Write out the listing below from the line containing "i%2 else M['dgrey'],ship)" to its last line, unaltered, ends included.
— START OF Material —
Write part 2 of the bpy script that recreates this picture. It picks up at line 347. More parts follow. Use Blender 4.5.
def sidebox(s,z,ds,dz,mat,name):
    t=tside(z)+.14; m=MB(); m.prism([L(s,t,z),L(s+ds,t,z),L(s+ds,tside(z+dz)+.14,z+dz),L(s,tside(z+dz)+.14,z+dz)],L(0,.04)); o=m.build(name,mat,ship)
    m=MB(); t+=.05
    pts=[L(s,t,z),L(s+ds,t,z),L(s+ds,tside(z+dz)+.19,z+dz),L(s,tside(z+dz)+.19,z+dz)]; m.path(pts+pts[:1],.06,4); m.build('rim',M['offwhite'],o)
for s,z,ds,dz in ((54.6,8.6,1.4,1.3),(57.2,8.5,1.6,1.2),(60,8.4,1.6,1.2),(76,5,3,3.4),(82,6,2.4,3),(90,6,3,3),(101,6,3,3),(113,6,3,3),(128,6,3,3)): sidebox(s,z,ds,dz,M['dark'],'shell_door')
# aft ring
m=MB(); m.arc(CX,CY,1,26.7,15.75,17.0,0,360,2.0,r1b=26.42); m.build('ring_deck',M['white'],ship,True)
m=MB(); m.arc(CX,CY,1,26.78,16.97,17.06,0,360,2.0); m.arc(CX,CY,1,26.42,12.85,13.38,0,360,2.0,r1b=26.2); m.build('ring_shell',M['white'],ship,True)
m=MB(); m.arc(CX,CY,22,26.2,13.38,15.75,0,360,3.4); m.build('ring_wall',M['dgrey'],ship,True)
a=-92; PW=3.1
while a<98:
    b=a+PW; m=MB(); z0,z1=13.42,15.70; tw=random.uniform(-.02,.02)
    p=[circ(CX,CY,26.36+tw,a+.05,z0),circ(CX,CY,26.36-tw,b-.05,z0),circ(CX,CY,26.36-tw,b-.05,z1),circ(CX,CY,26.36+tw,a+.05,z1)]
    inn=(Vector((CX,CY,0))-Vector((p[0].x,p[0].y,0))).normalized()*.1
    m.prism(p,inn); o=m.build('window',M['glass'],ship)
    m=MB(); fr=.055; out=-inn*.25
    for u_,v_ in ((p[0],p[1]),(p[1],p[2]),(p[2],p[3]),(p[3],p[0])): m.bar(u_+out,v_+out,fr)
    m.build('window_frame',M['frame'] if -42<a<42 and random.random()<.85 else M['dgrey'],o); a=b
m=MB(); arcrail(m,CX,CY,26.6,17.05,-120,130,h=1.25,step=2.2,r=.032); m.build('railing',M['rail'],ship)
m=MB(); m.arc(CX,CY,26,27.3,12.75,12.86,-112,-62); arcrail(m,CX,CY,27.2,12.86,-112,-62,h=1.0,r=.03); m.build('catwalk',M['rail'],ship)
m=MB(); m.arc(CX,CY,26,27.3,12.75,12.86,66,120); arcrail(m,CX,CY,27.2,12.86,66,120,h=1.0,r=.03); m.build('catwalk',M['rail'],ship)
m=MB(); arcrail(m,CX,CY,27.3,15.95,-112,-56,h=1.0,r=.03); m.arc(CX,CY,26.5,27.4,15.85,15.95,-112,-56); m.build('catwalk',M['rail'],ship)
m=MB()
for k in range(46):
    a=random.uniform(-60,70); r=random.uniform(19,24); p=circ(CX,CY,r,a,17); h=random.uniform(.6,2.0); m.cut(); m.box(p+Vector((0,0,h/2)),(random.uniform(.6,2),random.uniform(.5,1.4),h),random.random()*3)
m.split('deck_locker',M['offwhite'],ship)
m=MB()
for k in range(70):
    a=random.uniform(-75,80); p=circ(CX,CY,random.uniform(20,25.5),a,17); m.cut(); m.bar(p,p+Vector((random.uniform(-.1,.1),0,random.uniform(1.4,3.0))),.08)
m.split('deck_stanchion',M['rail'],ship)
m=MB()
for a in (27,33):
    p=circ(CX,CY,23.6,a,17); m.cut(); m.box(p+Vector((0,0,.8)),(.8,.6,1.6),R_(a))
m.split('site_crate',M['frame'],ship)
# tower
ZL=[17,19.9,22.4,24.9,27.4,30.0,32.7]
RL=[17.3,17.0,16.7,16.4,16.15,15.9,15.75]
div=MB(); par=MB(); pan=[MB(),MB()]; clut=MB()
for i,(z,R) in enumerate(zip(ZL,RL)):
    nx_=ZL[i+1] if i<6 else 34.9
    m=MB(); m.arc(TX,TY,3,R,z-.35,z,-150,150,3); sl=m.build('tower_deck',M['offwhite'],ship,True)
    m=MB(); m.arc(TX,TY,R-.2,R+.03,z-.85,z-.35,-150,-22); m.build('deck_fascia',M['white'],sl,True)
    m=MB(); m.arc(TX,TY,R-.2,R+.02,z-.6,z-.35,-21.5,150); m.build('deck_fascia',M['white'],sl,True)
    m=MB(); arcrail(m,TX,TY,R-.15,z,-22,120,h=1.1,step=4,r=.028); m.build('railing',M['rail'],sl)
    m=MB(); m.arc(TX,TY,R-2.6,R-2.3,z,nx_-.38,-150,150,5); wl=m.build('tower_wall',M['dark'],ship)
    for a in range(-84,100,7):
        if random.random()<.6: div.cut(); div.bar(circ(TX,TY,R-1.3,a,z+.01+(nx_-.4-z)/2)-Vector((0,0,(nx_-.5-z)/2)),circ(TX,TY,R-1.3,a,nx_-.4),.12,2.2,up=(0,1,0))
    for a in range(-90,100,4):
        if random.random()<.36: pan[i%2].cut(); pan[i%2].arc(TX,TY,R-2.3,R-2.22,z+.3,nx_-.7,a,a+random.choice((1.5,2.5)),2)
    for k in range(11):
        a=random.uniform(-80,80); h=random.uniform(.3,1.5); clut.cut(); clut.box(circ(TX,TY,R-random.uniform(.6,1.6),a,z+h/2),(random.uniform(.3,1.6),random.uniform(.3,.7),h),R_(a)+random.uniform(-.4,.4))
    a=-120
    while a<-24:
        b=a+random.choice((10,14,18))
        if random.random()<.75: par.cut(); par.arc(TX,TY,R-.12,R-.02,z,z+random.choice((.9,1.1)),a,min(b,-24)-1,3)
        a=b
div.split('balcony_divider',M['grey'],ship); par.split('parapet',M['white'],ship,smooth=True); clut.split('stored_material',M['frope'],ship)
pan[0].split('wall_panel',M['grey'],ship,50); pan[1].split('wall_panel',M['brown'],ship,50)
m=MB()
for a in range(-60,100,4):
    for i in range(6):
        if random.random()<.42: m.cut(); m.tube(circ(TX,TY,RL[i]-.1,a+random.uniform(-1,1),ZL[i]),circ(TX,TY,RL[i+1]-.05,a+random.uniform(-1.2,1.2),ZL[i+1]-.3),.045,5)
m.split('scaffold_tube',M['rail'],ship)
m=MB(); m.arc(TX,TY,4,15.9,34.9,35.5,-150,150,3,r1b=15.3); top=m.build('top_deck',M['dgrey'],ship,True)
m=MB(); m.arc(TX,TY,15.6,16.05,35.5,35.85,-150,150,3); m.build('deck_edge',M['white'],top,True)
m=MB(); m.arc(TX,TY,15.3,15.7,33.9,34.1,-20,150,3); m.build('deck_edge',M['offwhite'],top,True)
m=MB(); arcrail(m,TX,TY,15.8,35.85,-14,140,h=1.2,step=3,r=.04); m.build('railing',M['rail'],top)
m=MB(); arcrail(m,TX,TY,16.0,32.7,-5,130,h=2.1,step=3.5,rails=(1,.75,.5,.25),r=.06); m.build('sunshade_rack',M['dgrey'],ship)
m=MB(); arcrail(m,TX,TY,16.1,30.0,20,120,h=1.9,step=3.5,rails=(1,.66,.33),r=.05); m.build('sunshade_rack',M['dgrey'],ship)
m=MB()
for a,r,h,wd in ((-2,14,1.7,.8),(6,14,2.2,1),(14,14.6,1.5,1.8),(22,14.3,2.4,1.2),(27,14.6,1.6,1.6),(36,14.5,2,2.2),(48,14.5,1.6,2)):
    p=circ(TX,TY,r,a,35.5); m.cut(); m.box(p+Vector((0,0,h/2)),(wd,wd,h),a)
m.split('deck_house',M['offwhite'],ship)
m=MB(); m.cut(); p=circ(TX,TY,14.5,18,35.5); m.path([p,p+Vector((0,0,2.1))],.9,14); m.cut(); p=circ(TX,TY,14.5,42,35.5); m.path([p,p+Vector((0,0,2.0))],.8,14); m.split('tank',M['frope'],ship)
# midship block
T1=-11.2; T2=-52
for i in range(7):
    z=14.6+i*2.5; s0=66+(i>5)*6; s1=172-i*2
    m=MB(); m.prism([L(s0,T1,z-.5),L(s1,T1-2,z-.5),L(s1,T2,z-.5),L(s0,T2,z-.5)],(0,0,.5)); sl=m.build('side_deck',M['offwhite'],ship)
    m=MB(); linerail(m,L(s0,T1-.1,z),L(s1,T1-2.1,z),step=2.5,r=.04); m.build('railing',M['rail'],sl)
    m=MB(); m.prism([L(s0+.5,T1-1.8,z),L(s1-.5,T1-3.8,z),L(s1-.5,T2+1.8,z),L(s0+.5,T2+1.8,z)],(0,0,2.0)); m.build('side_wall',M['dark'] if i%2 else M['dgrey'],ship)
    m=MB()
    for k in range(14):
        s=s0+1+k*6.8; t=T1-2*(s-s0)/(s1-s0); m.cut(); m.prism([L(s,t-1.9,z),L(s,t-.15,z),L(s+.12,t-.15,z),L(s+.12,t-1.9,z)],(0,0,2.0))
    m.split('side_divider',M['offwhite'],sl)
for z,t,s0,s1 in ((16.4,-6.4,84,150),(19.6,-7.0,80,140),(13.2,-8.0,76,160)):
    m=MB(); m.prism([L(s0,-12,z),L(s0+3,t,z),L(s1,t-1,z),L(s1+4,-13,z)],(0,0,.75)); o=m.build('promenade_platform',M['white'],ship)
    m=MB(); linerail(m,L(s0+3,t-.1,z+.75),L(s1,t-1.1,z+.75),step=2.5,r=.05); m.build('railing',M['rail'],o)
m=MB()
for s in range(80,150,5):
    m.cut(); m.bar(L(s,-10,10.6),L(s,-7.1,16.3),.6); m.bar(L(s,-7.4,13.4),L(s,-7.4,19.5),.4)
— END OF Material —
*Exercise solution:*
    m=MB(); m.prism([L(s0+.5,T1-1.8,z),L(s1-.5,T1-3.8,z),L(s1-.5,T2+1.8,z),L(s0+.5,T2+1.8,z)],(0,0,2.0)); m.build('side_wall',M['dark'] if i%2 else M['dgrey'],ship)
    m=MB()
    for k in range(14):
        s=s0+1+k*6.8; t=T1-2*(s-s0)/(s1-s0); m.cut(); m.prism([L(s,t-1.9,z),L(s,t-.15,z),L(s+.12,t-.15,z),L(s+.12,t-1.9,z)],(0,0,2.0))
    m.split('side_divider',M['offwhite'],sl)
for z,t,s0,s1 in ((16.4,-6.4,84,150),(19.6,-7.0,80,140),(13.2,-8.0,76,160)):
    m=MB(); m.prism([L(s0,-12,z),L(s0+3,t,z),L(s1,t-1,z),L(s1+4,-13,z)],(0,0,.75)); o=m.build('promenade_platform',M['white'],ship)
    m=MB(); linerail(m,L(s0+3,t-.1,z+.75),L(s1,t-1.1,z+.75),step=2.5,r=.05); m.build('railing',M['rail'],o)
m=MB()
for s in range(80,150,5):
    m.cut(); m.bar(L(s,-10,10.6),L(s,-7.1,16.3),.6); m.bar(L(s,-7.4,13.4),L(s,-7.4,19.5),.4)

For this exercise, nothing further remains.